Estas palabras de la lectura de hoy nos traen a la memoria la agonía del Señor en Getsemaní. Allí, cuando el peso de la cruz se hizo humanamente insoportable, se nos muestra aquella cara de Jesús que llega hasta el punto de sudar sangre en su temor y pide que, de ser posible, se aparte de Él el cáliz. La traición estaba a punto de suceder, sus discípulos no eran capaces de brindarle consuelo y, espiritualmente hablando, pesaba ya sobre Él la carga entera de su Pasión. Quizá este pasaje de la Carta a los Hebreos tiene particularmente presente el Getsemaní, cuando dice que el Señor “aprendió sufriendo a obedecer”. ¡Sí, Jesús se somete tres veces a la Voluntad del Padre, para beber el cáliz dispuesto para Él!
Aprender a obedecer en el sufrimiento… Esta frase contiene un mensaje profundo para todos nosotros, porque es relativamente fácil obedecer al Señor cuando no hay mucho dolor de por medio, cuando la gracia de Dios es palpable y lo sostiene todo, cuando podemos ver con nuestros propios ojos la fecundidad de nuestro obrar…
Sin embargo, pensemos en tantos misioneros que llevaron el Evangelio aun en medio de las circunstancias más adversas, y aun viendo poco o ningún fruto de sus fatigas. ¡Cuánto dolor debe causar esta situación! Quizá incluso se plantea el cuestionamiento de si realmente se está cumpliendo la Voluntad de Dios o si acaso todo el esfuerzo es en vano… Evidentemente aquí se requiere de otro nivel de obediencia, para que estos misioneros hayan podido simplemente continuar con su tarea, independientemente de si veían o no los frutos. En este sufrimiento, la unión con Dios se hace más profunda, porque realmente se continúa con la labor sólo por causa Suya, obedeciéndole, por así decir, “a desnudas”, sin experimentar ningún tipo de satisfacción personal.
También el dolor corporal u otras formas de sufrimiento pueden permitir que se aprenda aquella elevada calidad de obediencia. De hecho, nosotros corremos el riesgo de rebelarnos interiormente contra el sufrimiento, de considerarlo inoportuno, porque no nos habíamos imaginado para ese momento de la vida una situación tal de sufrimiento.
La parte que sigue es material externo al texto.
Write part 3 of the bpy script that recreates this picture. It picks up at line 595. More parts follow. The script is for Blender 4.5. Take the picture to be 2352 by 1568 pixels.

La aceptación del dolor, acogiéndolo como si nos fuese brindado por la misma mano de Dios, nos conduce a la libertad de la obediencia; una libertad que jamás hubiésemos conocido sin ese sufrimiento específico.
En este contexto, se me viene a la mente Santa Juana de Arco y la extraordinaria misión que le había sido confiada por Dios, a la cual ella fue obediente hasta la muerte. Después de haber sido traicionada y cautivada, Santa Juana tuvo que pasar bastante tiempo en prisión, durante su proceso. Sus “voces”; es decir, aquellas consejeras celestiales que la guiaban -Santa Catalina de Alejandría y Santa Margarita-, le habían asegurado que sería liberada a través de una gran victoria. Ciertamente Juana pensaba que realmente sería liberada de la cárcel y esperaba ansiosa el momento de su liberación. Pero las santas se referían a otra victoria: su martirio. Santa Juana tuvo que corregir lo que había imaginado como triunfo, y en la obediencia aceptó este sufrimiento, conquistando así su mayor victoria.